Start SUPPLIED MATERIAL
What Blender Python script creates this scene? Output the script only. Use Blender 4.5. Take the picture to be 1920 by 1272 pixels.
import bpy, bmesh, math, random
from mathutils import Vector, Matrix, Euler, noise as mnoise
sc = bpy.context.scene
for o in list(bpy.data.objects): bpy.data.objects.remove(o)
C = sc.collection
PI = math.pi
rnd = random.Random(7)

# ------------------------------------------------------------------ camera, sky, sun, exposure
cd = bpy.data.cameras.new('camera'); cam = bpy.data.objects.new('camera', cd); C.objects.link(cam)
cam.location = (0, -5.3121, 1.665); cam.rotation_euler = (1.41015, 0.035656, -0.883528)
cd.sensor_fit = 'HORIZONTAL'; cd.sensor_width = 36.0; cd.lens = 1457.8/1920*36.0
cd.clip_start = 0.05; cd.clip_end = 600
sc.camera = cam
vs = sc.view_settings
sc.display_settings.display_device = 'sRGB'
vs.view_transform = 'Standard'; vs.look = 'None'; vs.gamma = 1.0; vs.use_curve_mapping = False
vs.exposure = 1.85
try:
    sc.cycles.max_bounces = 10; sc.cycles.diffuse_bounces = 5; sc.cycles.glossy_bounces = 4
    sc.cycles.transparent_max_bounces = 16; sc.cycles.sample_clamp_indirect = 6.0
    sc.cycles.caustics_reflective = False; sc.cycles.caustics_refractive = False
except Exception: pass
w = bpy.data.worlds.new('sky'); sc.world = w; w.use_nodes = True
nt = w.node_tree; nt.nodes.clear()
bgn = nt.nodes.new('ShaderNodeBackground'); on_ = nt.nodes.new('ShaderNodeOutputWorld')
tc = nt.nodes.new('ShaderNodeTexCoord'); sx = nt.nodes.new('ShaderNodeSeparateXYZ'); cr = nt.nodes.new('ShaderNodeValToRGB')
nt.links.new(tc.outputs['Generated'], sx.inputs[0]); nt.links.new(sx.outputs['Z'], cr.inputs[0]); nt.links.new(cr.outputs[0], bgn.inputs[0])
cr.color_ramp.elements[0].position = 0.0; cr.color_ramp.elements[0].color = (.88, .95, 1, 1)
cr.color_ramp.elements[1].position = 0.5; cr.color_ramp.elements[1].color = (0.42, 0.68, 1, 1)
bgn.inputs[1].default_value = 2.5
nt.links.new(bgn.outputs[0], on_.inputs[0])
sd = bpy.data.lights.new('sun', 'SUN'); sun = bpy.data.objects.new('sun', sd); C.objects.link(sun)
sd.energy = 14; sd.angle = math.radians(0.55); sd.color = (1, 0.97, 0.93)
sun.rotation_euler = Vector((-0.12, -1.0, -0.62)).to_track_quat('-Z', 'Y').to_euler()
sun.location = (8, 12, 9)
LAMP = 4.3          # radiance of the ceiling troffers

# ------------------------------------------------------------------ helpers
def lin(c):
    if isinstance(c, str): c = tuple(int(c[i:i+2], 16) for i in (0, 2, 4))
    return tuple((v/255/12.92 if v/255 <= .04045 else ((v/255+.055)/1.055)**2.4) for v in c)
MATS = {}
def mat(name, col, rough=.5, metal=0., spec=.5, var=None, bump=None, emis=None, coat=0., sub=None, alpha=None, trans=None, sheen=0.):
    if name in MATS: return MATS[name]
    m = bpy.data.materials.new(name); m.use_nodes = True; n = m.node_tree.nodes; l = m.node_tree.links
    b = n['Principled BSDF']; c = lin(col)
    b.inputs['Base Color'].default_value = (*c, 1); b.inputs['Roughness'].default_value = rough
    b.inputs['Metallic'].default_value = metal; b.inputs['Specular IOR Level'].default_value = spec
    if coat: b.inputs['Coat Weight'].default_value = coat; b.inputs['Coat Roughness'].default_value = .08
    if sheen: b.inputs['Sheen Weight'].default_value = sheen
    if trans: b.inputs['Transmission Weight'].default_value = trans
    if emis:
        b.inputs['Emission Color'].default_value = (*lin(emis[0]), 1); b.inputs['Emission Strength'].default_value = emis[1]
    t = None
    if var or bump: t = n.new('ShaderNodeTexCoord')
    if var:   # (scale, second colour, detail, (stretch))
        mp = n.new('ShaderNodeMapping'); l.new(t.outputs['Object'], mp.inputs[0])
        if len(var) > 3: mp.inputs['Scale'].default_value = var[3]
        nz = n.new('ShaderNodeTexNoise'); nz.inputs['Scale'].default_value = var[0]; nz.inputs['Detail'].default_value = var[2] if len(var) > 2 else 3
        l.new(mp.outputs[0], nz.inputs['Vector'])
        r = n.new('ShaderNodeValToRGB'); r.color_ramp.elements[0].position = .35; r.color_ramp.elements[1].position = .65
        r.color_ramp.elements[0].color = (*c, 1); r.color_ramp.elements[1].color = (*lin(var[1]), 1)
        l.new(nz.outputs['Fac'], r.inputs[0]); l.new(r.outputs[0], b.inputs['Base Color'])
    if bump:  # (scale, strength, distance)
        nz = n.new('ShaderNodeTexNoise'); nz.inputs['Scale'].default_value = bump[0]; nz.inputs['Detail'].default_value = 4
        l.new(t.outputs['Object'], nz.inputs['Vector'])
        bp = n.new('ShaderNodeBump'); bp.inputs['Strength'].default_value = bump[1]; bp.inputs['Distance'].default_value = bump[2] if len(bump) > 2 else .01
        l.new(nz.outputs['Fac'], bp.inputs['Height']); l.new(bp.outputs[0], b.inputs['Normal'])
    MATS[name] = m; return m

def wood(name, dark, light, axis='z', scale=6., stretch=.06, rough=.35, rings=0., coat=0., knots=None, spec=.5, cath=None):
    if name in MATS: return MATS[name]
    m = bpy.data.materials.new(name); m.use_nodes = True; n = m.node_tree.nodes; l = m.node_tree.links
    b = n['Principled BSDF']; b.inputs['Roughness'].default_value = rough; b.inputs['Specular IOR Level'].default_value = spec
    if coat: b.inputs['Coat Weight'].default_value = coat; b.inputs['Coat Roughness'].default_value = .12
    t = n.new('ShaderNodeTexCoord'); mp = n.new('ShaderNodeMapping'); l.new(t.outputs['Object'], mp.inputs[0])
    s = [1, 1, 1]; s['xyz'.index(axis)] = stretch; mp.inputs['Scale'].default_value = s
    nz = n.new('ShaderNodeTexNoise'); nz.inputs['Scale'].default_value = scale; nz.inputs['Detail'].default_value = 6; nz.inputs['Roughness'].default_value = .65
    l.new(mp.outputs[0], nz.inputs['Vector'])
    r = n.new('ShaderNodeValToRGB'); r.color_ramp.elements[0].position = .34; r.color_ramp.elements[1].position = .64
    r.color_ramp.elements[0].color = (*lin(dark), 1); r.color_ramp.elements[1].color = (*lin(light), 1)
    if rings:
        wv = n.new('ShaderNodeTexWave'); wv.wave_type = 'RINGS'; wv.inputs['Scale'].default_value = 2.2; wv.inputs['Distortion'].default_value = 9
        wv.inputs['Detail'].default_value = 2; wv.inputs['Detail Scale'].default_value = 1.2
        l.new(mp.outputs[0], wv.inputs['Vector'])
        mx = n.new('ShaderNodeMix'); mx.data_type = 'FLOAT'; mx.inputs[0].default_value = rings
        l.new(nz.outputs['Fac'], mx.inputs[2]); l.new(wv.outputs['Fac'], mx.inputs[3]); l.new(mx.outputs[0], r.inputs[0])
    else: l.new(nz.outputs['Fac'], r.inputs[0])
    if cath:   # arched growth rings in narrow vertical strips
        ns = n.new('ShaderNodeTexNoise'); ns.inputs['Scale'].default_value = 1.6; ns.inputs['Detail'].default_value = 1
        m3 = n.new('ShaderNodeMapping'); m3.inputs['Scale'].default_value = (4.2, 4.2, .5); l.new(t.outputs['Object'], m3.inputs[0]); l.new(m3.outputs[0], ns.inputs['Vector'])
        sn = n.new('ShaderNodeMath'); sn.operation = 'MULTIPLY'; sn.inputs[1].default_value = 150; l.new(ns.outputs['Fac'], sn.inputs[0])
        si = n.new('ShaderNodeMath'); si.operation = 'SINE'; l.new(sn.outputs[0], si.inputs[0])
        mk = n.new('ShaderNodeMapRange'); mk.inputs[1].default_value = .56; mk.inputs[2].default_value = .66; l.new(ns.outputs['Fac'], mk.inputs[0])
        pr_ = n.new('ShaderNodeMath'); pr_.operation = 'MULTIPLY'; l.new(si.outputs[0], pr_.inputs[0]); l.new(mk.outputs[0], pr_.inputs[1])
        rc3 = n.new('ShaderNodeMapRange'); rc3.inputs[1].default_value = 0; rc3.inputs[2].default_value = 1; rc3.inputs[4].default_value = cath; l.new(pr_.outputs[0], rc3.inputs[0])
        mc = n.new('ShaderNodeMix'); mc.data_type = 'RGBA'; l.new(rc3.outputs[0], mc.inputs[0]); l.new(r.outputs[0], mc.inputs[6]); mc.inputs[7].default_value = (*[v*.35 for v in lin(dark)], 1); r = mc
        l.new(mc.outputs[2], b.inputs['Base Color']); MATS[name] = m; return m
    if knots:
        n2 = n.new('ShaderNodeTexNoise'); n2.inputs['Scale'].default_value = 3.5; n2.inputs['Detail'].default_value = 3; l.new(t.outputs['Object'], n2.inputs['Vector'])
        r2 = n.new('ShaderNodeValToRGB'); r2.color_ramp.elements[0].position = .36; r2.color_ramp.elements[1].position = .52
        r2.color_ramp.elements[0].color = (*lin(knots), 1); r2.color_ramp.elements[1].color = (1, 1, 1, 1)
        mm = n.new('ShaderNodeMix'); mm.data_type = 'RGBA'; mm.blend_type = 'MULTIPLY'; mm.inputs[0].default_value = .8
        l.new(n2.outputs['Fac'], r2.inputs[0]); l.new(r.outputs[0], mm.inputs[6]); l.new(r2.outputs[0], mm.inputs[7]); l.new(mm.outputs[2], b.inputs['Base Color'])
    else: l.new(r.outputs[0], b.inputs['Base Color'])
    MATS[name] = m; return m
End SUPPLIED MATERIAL
* **JOB**
Exactly as they stand, set down the lines from the top of the data through the line with "rnd = random.Random(7)".

* **FINISHED ANSWER**
What Blender Python script creates this scene? Output the script only. Use Blender 4.5. Take the picture to be 1920 by 1272 pixels.
import bpy, bmesh, math, random
from mathutils import Vector, Matrix, Euler, noise as mnoise
sc = bpy.context.scene
for o in list(bpy.data.objects): bpy.data.objects.remove(o)
C = sc.collection
PI = math.pi
rnd = random.Random(7)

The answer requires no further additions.